Saturday, May 18, 2024

Hispanic Legislators to Discuss Immigration Reform with President Obama

Later today, Rep. Nydia Velazquez, Sen. Robert Menendez and Rep. Luis Gutierrez will meet with President Obama at the White House to discuss a strategy that will aid immigration reform efforts that seem to be gaining momentum this week.

“We won’t stop until we get comprehensive immigration reform,” Velazquez, chairwoman of the Congressional Hispanic Caucus, said.

Earlier this week, Senate Majority Leader Harry Reid said he intends to add the DREAM Act as an amendment to a bill that could be voted on as early as next week.  The measure would allow young immigrants who attend college or serve in the military to become legal residents.

“We need Republicans to stand up and say ‘yes’ to the DREAM Act next week and allow a vote,” Gutierrez said.

The move has been derided by Republicans while other lawmakers say the measure alone is not enough to address the complexity behind the issue of immigration.

“Don’t all immigrants deserve the respect and relief that the Dreamers will get?” Velazquez said.

This may very well happen in the form of Sen. Menendez’ yet to be unveiled comprehensive immigration reform bill he announced yesterday.  Menendez is reported to be looking for co-sponsors from across both aisles.

“We need the president to speak loudly that when Bob Menendez introduces that bill, he will stand behind that bill,” Gutierrez said.

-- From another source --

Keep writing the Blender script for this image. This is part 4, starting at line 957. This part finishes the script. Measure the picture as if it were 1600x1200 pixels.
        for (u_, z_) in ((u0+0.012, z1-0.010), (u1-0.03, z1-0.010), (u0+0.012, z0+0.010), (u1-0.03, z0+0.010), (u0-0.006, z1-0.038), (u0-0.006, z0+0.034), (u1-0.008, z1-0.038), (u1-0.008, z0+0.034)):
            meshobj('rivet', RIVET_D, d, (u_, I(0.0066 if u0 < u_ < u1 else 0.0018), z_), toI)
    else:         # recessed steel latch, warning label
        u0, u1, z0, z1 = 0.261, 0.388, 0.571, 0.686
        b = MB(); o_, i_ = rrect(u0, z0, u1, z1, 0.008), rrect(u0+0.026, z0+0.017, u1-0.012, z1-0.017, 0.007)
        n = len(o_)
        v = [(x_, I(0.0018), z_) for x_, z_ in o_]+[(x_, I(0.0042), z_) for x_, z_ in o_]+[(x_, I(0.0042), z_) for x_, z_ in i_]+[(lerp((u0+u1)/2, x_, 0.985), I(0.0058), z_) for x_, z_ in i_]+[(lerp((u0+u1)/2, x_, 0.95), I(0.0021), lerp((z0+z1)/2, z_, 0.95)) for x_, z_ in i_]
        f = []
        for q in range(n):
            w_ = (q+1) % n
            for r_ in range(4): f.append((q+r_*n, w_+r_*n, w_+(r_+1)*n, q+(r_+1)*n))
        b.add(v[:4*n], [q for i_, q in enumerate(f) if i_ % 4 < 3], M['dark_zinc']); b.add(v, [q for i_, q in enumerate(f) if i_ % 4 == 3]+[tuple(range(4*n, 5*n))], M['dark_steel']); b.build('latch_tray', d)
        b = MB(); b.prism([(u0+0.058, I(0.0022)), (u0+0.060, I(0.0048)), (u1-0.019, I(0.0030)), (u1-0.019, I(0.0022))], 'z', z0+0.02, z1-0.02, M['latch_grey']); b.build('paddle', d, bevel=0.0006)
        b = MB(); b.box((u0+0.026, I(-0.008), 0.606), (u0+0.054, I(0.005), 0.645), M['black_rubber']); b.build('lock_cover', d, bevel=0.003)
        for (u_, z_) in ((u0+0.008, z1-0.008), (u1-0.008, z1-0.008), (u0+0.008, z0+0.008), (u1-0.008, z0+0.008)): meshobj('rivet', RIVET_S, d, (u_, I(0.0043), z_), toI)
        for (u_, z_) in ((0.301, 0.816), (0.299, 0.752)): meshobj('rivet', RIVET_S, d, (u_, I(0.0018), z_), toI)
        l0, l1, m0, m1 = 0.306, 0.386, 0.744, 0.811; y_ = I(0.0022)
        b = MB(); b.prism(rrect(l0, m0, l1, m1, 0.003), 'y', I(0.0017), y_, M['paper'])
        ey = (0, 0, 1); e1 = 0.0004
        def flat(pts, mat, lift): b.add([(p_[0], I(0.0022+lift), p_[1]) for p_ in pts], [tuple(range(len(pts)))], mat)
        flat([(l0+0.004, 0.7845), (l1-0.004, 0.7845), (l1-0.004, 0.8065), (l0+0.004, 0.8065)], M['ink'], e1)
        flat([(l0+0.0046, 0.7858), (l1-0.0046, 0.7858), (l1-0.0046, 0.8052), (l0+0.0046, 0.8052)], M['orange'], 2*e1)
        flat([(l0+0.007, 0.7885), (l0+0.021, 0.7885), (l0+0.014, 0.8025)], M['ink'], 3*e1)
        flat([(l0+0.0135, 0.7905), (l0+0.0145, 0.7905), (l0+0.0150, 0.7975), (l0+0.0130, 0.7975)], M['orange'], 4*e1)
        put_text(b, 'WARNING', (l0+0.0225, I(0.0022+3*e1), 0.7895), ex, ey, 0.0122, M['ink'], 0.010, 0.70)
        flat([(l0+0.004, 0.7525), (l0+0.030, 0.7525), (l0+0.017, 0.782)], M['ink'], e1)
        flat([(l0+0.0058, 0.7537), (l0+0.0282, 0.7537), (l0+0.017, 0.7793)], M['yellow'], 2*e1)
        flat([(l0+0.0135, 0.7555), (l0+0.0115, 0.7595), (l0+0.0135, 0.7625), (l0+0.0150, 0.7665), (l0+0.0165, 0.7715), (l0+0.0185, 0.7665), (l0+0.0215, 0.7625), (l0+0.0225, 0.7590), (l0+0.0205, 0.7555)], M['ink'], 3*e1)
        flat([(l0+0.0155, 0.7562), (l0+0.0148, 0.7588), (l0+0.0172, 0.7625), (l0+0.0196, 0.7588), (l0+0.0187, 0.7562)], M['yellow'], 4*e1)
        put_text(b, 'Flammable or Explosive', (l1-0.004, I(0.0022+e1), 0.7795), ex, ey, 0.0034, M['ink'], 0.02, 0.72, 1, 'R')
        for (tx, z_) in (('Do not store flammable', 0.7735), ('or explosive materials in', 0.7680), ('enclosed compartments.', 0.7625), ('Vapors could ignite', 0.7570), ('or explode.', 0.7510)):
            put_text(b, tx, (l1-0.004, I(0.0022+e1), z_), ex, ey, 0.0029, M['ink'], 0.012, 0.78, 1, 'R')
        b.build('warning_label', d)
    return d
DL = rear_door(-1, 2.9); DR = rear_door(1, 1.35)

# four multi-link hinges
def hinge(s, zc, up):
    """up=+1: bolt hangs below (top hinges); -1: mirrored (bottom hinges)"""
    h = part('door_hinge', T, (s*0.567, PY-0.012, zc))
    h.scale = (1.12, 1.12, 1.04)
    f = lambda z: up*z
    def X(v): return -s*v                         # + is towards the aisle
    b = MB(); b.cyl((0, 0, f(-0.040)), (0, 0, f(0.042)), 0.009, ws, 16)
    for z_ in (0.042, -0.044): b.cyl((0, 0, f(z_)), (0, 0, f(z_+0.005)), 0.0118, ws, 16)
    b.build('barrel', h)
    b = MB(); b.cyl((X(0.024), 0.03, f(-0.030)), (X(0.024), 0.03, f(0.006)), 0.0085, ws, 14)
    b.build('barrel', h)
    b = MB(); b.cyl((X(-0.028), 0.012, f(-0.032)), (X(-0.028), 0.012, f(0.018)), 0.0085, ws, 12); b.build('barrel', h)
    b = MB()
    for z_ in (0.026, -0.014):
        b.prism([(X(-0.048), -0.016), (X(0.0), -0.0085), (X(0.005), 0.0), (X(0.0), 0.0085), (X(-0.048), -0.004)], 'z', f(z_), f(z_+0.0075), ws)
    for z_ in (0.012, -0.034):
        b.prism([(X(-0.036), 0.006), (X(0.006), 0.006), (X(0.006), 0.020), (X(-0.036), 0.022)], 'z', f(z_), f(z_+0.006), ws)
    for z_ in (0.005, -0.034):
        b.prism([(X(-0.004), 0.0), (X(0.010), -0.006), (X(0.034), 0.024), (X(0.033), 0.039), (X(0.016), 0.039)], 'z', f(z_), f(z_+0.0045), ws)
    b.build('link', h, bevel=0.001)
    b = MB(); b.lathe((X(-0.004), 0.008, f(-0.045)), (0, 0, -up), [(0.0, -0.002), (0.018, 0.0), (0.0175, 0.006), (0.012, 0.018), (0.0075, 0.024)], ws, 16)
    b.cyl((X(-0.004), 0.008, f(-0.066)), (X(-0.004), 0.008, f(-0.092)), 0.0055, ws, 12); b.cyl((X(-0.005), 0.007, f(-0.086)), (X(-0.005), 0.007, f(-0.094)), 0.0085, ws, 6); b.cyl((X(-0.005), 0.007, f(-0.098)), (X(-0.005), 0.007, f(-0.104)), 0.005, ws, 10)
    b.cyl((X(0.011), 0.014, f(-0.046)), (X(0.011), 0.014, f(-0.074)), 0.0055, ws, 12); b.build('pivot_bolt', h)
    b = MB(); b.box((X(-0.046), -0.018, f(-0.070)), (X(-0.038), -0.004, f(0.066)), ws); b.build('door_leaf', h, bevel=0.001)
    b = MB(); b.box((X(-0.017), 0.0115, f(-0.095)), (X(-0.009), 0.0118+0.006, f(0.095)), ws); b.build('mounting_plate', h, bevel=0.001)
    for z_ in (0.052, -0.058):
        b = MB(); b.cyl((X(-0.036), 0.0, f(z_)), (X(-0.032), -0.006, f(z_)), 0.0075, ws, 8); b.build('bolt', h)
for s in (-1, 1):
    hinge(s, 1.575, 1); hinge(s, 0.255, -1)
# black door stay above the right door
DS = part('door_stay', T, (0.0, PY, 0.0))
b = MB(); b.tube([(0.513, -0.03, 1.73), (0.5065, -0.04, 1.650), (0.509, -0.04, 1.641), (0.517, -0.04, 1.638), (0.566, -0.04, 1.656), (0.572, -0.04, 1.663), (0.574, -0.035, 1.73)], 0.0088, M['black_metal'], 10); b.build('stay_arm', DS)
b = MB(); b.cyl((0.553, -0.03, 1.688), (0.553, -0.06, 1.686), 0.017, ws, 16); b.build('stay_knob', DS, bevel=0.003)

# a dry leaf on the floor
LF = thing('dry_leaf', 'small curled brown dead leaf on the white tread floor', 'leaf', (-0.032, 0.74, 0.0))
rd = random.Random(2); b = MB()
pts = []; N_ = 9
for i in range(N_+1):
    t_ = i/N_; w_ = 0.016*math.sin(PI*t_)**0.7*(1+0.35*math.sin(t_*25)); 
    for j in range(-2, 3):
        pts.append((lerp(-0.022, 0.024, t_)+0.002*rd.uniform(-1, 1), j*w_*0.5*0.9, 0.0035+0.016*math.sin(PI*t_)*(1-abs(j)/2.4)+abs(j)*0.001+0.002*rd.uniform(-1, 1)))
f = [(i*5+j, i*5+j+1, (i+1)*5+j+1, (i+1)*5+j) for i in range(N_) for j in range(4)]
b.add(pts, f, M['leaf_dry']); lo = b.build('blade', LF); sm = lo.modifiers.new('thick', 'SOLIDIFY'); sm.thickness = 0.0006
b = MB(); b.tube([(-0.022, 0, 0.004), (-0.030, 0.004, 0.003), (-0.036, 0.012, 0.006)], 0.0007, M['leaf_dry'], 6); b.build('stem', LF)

There is no guarantee that either of the measures will pass and many immigration reform advocates have been wary of introducing immigration reform in separate bills, but they remain hopeful nonetheless.

“We don’t have a good measure anymore of what will happen once we get something discreet like the DREAM Act passed,” Mary Giovagnoli, director of the Immigration Policy Center, said. “But when the sky doesn’t fall in and if people still get re-elected after supporting DREAM, it may show members of Congress that leaning into the immigration issue and voting for comprehensive immigration reform could help them politically.”

Washington Independent


  1. ““Don’t all immigrants deserve the respect and relief that the Dreamers will get?” Velazquez said.”

    No, they don’t, they’re illegal. Simple as that.